#### TASK REQUIREMENTS
What lines of the data include the string "Write"? Copy them all.

(3D scene scripts)

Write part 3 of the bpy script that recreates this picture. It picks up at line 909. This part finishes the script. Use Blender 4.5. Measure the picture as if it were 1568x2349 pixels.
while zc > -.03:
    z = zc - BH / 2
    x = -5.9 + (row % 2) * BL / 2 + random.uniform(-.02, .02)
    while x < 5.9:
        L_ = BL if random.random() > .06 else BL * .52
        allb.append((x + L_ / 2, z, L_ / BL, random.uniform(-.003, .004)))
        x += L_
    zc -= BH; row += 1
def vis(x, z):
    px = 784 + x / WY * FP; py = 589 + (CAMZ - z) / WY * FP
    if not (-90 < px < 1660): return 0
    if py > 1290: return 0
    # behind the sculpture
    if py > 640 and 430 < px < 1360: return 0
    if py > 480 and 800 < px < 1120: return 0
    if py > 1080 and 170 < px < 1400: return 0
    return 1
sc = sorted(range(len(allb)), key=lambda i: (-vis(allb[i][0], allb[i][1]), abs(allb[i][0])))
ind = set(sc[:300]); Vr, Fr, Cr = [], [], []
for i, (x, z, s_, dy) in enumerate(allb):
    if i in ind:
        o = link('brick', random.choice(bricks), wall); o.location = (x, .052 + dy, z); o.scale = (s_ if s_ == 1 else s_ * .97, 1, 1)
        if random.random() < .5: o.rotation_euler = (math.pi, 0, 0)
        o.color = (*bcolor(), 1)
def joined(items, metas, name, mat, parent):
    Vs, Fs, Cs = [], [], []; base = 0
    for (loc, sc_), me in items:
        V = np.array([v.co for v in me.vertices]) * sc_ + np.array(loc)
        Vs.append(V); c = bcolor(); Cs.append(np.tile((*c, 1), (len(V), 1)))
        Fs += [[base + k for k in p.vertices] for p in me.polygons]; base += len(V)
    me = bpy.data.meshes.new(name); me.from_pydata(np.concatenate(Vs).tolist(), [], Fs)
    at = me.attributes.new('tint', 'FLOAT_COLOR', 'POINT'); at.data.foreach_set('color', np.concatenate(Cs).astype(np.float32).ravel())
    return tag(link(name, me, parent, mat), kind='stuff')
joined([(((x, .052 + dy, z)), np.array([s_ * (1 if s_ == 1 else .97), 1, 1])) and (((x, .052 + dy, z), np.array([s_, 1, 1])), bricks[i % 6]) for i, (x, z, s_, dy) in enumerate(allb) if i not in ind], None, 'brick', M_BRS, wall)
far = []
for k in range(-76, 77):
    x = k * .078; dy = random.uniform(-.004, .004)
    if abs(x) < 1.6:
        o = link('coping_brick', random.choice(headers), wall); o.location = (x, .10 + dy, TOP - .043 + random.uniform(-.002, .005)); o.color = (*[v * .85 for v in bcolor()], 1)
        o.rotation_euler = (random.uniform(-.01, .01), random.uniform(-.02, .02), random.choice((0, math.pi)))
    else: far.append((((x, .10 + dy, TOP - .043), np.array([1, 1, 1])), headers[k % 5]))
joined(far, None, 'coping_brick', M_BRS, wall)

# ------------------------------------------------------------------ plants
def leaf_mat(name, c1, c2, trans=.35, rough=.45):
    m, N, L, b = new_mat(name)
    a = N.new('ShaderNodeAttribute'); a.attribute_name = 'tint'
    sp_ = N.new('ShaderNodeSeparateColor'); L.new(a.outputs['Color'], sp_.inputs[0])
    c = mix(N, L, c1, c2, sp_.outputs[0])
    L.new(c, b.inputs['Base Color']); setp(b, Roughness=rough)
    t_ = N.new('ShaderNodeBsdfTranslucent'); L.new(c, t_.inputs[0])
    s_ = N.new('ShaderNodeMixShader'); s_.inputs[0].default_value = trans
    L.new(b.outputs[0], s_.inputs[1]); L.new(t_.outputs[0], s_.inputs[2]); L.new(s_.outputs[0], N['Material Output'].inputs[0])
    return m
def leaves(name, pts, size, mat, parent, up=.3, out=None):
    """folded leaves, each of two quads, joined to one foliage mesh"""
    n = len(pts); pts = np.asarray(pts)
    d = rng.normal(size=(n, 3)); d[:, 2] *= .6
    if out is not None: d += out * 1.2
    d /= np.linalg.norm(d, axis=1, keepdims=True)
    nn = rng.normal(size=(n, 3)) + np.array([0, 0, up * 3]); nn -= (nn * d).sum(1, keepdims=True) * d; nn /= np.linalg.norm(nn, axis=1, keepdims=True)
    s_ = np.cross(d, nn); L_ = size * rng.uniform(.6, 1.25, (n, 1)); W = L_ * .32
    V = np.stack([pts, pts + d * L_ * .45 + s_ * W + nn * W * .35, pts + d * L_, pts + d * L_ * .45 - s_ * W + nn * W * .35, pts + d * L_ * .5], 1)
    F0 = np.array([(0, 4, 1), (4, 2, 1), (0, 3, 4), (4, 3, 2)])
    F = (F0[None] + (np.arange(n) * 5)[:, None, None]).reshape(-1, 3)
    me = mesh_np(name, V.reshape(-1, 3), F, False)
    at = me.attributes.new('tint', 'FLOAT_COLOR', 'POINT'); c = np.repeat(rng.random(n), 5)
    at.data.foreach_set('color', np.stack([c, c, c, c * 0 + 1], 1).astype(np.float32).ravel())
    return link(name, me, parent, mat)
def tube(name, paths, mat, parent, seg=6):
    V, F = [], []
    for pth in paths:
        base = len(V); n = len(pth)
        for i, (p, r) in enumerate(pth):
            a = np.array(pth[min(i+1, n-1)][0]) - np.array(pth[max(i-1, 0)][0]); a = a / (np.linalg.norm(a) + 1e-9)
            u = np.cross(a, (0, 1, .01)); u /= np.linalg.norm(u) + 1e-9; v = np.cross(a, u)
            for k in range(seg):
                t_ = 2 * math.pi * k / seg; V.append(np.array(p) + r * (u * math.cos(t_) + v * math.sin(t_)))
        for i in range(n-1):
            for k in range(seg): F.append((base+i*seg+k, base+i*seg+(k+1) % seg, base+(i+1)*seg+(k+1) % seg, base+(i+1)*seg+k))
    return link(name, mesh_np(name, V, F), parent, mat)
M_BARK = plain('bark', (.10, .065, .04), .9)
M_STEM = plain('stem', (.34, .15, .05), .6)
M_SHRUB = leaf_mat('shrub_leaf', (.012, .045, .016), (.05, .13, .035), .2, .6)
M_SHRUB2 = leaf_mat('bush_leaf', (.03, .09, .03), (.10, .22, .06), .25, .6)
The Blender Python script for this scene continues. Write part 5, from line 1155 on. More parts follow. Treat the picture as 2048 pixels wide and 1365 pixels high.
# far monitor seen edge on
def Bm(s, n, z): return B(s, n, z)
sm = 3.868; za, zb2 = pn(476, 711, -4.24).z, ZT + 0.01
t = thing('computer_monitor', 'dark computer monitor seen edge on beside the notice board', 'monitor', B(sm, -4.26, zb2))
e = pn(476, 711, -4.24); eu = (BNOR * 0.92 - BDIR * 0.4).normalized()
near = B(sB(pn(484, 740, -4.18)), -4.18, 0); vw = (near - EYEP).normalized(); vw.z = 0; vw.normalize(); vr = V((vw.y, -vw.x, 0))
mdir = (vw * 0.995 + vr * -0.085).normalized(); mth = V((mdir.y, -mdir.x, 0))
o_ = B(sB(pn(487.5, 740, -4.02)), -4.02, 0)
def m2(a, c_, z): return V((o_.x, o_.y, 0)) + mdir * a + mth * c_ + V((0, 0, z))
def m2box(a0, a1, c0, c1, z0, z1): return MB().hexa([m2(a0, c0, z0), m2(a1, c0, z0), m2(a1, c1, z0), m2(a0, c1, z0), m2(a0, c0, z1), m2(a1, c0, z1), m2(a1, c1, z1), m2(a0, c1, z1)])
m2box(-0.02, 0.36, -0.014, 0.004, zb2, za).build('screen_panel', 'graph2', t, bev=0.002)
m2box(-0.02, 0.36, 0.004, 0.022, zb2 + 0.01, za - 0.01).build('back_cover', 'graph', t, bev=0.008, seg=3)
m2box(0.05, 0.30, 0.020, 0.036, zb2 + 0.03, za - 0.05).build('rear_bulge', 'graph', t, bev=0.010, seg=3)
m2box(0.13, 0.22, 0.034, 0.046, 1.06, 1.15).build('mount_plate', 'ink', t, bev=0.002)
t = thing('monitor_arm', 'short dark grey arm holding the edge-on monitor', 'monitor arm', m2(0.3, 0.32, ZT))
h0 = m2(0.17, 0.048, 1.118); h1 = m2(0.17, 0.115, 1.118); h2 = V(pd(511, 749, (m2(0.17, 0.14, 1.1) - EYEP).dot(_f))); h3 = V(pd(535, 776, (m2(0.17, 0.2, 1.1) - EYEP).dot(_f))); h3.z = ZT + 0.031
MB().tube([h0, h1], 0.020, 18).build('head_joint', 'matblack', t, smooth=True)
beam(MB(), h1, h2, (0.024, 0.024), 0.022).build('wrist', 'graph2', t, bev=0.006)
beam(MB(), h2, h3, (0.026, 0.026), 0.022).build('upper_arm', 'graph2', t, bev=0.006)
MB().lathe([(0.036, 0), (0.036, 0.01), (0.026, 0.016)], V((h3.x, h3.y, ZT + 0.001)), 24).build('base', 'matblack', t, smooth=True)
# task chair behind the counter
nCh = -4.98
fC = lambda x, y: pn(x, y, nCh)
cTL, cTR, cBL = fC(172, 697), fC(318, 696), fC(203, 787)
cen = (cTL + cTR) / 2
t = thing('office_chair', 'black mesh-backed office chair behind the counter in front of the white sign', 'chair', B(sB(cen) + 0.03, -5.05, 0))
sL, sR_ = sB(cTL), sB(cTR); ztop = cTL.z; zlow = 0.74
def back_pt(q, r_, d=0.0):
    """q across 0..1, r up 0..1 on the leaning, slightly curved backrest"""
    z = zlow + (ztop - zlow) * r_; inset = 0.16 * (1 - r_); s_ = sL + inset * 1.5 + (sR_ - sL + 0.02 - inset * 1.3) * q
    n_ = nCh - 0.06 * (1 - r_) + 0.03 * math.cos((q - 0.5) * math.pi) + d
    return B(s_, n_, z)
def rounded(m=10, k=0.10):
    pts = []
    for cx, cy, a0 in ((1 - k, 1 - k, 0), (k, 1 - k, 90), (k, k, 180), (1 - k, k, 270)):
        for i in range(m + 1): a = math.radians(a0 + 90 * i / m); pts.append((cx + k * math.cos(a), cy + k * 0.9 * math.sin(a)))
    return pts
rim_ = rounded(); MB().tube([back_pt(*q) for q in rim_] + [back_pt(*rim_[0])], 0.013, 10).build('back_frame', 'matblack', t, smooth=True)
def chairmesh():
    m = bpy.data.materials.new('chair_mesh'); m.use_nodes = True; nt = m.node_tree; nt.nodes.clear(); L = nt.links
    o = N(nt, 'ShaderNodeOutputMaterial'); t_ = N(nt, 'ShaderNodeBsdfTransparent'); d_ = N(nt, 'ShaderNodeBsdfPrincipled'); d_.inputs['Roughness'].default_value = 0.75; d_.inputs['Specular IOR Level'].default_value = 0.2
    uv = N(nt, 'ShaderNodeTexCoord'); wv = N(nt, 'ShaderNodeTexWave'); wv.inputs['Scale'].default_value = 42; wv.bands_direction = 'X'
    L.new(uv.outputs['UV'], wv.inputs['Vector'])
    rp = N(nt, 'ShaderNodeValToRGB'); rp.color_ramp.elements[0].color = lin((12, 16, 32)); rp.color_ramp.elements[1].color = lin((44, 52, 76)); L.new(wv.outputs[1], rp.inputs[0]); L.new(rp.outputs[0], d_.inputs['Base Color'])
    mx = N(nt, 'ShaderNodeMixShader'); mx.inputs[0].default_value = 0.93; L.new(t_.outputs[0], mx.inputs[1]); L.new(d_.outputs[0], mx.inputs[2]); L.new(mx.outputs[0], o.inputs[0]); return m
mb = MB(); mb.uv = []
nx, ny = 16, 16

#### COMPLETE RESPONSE
Write part 3 of the bpy script that recreates this picture. It picks up at line 909. This part finishes the script. Use Blender 4.5. Measure the picture as if it were 1568x2349 pixels.
The Blender Python script for this scene continues. Write part 5, from line 1155 on. More parts follow. Treat the picture as 2048 pixels wide and 1365 pixels high.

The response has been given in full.